まず、通報した内容がどのように違法性があるかについて説明があり、対処方法をアドバイスされます。
それから、場合によっては会社の経営者に指示した書類を持参するように連絡し、違法の事実を確認します。
悪質な違法性が疑われる場合は会社に立ち入り調査(臨検)を実施します。
会社は臨検を拒否すると、労働基準法第120条により30万円以下の罰金が科されます。
臨検では書類のチェックや経営者や従業員に個別の聴取が行われ、違法の事実を徹底的に調査します。
ここで、偽の書類を提出したり、嘘の陳述をしたりすることも罰則規定があり、確実に真実を把握されていきます。
そして、違法の内容についての改善が要求され、是正勧告書が作成されます。
最後に、再臨検で改善内容が確認され、改善されない悪質なケースでは罰則や逮捕なども実行されることがあります。
あらかじめ労働基準監督署には、会社に申告した人間の実名を明かさないでほしいと頼むことはできます。
この場合は、「申告」ではなく「公益通報」もしくは「情報提供」という形になる可能性が高いです。
ちなみに労働基準監督署が臨検調査に動く確率としては 申告>公益通報>情報提供の順だそうです。
労働基準監督署は通報した人が誰かは分からないように配慮はしてくれますが、小さな会社だと、誰が密告したのかのおおよその検討がついてしまうと考えたほうが良さそうです。。。。
労働基準監督署への申告を理由に労働者に解雇その他の不利益を与える行為は労働基準法第104条第二項で禁じていますから、問題ありません。

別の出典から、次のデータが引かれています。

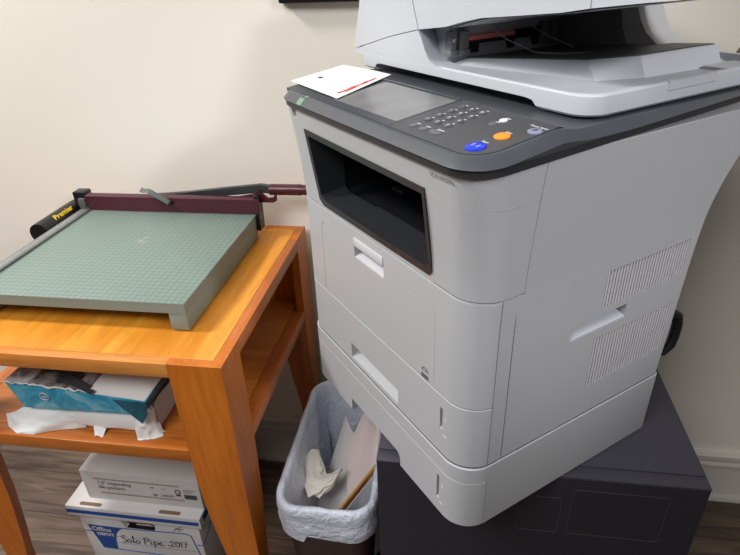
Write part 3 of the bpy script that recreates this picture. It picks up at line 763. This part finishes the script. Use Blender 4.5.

もし、そのような理不尽な異動や処分などがあれば、また新たな法律違反になります。
ですが、このようなことは建前で、実際は職場の居心地は格段に悪くなることでしょう。
法律遵守ができない会社に未来はありませんから、早めの転職活動がおすすめです。
もしなかなか会社を辞めることができない環境の場合は、退職代行に依頼するのもアリでしょう。
女性専用の退職代行も存在します。
私がいたような悪質なブラック企業の場合は、弁護士が動いてくれる法律事務所の退職代行が良いかもしれませんね。

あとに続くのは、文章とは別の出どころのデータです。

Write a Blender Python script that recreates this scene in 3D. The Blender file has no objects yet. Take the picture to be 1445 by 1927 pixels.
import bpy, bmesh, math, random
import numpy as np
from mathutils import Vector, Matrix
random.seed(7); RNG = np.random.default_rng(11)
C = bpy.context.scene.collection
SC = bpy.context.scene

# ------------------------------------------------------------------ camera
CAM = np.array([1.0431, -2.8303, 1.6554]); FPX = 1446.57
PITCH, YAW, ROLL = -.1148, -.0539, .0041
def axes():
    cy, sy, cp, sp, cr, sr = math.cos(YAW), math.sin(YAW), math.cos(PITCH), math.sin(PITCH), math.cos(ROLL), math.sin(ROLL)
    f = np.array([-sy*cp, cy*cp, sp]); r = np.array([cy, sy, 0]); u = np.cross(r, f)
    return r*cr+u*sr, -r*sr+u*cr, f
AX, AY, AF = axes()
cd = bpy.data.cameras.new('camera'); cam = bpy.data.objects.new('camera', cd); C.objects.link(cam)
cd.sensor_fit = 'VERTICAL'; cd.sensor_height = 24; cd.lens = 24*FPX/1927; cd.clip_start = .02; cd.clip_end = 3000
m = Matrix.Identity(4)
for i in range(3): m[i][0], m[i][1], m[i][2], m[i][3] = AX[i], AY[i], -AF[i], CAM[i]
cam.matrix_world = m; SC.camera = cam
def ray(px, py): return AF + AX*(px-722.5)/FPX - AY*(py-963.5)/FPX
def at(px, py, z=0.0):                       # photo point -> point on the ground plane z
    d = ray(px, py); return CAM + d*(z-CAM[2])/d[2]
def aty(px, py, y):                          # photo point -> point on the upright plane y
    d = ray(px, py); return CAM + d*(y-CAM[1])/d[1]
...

労働基準監督署へ通報した場合や、通報された場合の効果は、こちらの記事が参考になります
⇒労働基準監督署へ申告した効果は?会社はどうなる?ダメージは?
まとめ
労働基準監督署は労働者の強い味方のような機関のように感じられるかもしれませんが、実際は法にまつわる問題のみしか取り扱ってもらえません。
弁護士さんなどに依頼すれば、どんな問題も対処してもらえるでしょうが、やはり費用がかかってきます。
労働基準監督署の特徴を踏まえ、上手に活用しましょう。